Questions about the Journey


Hello, I’m Leah G. Alfonso. I write so that I may speak.

I spent last January taking part in an off-campus program called the New England Saints. During this trip, I along with over twenty other students traveled to Massachusetts to study American history and the authors of American history such as Henry David Thoreau, Louisa May Alcott, Nathaniel Hawthorne, Frederick Douglass, etc. I wasn’t planning to write a travel diary about our experiences, and–as tempting as it is to go into so much detail about our adventures–I don’t think that’s going to happen any time soon. And that’s for three reasons.

First of all, I don’t exactly have a lot of experience in writing travel diaries…actually, strike that. I have no experience in writing travel diaries. I realize that most writers would try something new and strive to be better, and if this were the only reason I would’ve brushed it aside and had a blog about my travels written and put up almost as soon as we came home. But it’s not.

Secondly, there’s just so much I could write about. I could write about the days we went sightseeing in Boston. I could write about the day we went to the Harvard Science Museum to see the glass flowers exhibit (yeah, we went to Harvard. No big deal.) I could write about the night we spent at Plimoth Plantation where we got a taste of what it would’ve been like to be one of the pilgrims in the early 1620s living in the New World. I could write about the night where I watched Cabin in the Woods with friends and felt proud of myself for only screaming once…hey, in my defense, there was a clown in that movie. I could write about the day we went to a Universalist Unitarian church and the discussion that followed. I could write about a revelation that I had when I was alone in Quincy Market that changed my perspective of America. I could write about the evening where we reenacted one of Louisa May Alcott’s plays and couldn’t stop laughing about it a week later. I could write about every tour we went on of the places where authors lived and did their work, the best being the Old Manse and the House of Seven Gables—seriously, how cool would it be to live in a house that was structured like a maze? And the list just keeps going. It was such an amazing experience, and if I had the opportunity I would gladly do it all over again. In fact, my only regret was not spending more time with the other students I traveled with.

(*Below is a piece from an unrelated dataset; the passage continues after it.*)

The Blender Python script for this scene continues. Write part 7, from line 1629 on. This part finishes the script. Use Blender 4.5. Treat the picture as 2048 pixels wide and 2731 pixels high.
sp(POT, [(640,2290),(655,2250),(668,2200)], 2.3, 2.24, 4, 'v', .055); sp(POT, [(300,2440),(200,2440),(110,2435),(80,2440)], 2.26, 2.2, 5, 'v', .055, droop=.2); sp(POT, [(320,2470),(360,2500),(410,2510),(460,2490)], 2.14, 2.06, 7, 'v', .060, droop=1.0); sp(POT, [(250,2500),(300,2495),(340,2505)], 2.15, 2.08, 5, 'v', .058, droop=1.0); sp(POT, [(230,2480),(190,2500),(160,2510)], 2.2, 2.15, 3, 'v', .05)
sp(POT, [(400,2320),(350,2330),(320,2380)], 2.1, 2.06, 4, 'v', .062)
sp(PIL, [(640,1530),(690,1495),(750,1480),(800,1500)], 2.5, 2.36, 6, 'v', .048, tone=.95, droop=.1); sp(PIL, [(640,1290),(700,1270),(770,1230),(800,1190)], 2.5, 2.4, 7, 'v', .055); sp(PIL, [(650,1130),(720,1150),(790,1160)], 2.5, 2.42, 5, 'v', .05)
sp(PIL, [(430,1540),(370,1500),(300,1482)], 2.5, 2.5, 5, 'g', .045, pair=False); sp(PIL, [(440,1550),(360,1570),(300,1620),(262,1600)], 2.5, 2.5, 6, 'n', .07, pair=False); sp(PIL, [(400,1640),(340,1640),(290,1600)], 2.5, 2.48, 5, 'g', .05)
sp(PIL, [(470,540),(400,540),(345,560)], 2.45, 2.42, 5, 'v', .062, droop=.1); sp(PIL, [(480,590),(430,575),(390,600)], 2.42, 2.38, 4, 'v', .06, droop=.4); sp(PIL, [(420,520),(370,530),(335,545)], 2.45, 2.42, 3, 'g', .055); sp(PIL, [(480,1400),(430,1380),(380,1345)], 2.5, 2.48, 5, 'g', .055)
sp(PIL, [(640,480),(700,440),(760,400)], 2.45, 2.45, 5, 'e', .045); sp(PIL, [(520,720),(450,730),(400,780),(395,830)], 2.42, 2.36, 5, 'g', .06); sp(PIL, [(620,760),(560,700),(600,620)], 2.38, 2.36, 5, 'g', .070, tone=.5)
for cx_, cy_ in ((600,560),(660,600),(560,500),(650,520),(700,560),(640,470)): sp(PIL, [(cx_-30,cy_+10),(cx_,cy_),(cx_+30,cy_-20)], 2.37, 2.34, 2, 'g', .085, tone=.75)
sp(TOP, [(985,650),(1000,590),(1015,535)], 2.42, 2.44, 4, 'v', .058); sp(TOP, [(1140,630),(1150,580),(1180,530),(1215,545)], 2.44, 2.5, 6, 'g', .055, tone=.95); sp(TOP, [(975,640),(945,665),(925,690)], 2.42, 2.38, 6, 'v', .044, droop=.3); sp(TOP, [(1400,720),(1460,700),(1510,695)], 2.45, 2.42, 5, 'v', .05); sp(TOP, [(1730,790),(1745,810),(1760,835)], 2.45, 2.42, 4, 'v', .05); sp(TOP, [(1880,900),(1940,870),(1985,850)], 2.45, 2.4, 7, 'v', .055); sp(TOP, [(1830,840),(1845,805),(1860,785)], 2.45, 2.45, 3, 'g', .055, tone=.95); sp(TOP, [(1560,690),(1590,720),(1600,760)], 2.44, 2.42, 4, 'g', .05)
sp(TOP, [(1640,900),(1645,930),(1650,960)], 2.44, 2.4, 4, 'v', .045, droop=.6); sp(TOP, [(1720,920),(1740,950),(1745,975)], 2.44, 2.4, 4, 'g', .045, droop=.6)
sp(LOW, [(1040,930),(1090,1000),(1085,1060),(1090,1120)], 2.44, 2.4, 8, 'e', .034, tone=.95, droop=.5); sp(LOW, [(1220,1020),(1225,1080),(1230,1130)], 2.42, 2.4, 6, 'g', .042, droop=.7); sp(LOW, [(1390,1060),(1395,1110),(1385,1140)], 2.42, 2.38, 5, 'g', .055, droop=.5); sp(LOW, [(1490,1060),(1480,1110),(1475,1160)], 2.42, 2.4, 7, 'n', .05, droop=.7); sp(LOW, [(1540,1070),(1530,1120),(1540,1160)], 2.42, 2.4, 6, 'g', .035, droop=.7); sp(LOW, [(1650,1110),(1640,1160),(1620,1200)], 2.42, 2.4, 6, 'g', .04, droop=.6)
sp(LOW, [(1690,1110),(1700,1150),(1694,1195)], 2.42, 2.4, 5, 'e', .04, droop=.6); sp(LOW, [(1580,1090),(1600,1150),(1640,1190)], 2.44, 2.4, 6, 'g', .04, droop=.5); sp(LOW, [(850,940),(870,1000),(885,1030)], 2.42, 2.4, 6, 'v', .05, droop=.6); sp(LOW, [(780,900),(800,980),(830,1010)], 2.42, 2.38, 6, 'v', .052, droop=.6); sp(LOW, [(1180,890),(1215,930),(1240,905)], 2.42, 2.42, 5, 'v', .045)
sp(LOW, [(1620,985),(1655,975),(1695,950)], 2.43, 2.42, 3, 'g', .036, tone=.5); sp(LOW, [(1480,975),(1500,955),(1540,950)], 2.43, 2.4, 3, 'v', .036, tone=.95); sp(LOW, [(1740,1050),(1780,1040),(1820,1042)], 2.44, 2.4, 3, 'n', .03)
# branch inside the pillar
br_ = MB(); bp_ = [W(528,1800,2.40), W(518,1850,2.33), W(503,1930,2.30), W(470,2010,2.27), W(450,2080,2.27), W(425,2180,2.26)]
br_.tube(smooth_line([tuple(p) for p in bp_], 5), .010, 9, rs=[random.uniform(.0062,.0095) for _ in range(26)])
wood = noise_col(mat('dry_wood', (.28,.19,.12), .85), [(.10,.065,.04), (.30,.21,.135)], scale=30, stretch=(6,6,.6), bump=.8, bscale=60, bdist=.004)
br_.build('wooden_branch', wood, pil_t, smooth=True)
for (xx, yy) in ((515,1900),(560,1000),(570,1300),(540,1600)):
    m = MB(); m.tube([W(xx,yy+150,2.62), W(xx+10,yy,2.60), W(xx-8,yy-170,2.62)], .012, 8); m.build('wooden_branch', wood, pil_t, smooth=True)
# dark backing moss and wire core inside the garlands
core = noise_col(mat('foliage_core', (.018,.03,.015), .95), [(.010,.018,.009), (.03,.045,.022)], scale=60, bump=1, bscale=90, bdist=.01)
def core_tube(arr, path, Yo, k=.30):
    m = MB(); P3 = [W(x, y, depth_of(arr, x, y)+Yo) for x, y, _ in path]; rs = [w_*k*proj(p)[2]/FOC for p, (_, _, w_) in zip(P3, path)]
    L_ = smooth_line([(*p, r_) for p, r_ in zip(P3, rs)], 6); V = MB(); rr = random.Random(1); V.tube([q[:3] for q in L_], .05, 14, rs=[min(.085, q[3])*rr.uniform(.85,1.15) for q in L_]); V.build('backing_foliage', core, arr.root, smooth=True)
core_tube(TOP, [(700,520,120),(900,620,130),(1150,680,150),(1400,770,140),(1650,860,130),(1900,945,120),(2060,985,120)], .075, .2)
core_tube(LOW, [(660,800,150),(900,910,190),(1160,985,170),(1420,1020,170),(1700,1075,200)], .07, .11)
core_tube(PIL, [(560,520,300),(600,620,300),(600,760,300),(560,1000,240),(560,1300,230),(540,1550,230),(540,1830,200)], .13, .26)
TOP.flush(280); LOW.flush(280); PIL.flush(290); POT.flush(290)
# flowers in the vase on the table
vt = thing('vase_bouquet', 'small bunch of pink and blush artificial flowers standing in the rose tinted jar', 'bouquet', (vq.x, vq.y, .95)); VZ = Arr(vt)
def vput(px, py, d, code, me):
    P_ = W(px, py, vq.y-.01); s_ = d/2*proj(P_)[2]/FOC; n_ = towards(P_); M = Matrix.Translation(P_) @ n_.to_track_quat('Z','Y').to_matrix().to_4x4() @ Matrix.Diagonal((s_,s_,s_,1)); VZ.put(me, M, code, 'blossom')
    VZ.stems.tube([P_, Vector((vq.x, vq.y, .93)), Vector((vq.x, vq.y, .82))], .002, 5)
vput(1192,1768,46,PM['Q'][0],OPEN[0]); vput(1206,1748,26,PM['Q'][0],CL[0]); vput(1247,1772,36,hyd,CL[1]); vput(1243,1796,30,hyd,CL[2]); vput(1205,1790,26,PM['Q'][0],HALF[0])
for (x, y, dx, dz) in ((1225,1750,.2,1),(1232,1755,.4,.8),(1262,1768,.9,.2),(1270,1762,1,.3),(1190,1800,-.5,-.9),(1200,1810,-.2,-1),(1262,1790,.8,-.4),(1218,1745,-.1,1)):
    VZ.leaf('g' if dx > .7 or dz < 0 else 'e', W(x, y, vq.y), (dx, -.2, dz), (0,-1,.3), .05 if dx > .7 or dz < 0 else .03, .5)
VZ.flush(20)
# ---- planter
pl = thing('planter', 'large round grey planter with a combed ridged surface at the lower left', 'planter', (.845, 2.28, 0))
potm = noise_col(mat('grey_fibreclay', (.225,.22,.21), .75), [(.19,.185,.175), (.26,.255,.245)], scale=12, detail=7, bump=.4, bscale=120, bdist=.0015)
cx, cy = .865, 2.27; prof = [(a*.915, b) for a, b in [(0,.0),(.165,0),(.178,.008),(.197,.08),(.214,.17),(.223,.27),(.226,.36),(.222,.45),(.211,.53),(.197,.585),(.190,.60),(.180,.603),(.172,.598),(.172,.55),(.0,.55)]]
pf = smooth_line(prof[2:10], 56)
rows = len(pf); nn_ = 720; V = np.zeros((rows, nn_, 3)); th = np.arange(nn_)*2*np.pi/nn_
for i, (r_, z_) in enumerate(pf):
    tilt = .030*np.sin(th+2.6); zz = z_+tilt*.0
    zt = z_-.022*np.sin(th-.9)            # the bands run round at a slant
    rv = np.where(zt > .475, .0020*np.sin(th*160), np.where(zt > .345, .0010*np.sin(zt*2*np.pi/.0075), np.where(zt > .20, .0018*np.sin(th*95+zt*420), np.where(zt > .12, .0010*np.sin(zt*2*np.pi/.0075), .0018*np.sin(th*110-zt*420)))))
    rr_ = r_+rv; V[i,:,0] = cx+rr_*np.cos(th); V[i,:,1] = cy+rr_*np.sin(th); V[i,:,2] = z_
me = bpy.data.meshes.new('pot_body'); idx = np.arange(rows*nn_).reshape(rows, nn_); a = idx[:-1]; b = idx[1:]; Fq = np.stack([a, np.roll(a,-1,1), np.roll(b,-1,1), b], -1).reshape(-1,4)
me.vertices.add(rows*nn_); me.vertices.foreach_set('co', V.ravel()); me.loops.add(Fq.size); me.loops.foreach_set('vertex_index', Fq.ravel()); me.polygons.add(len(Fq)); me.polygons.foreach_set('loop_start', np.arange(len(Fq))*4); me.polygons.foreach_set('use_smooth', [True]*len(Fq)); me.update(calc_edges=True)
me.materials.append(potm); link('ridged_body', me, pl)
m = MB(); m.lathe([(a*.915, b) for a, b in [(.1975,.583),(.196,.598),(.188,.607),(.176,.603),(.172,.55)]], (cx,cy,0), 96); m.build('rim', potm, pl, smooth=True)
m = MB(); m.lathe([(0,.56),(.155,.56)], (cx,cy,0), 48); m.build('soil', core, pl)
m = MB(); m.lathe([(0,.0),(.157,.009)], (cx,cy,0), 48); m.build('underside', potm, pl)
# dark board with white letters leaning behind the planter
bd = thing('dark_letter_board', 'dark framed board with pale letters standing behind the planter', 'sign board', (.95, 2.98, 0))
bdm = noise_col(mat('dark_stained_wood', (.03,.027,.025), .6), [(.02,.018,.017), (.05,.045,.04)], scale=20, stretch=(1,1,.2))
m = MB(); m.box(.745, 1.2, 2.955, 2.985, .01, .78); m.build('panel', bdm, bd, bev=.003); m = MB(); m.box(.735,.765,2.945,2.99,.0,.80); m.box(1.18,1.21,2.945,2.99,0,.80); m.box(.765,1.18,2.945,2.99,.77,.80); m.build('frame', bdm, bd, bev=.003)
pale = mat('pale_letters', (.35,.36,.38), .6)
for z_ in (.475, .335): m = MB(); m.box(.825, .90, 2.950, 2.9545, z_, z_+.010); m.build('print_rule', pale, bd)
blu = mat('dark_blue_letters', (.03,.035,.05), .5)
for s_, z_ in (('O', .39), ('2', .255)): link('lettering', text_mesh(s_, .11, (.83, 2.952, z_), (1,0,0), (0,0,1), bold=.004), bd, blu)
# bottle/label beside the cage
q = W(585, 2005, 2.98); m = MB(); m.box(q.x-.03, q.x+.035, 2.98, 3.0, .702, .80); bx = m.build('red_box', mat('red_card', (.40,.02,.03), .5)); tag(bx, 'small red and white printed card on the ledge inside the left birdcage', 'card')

That brings me to my final reason: I’m not sure if I can fully comprehend what the trip really did to us. I didn’t feel that much different when I came back; if anything changed about me, it seemed more cognitive than anything else. My understanding of the world and of myself improved. In addition, our time in Massachusetts stayed in my mind in the weeks that followed. There hasn’t been a single morning where I wake up without wishing that we could all be back at North Bridge Inn. Not a single day goes by where I don’t think of the friends that I’ve made and the memories we share.

In the midst of missing the trip, however, it never occurred to me that I transformed too. Then I came across one of my other friends, and he said that something seemed different about me. I asked my roommate later if she thought I changed at all since I left for New England Saints, and she agreed with my other friend. Honestly, talking to both of them made me realize that I don’t know exactly what happened during that trip, and I really wish I did. How can I write about something like the New England Saints trip and do it justice? How can I explain it to someone who wasn’t there? How can I possibly tell people how the trip changed me when I’m still trying to understand it myself?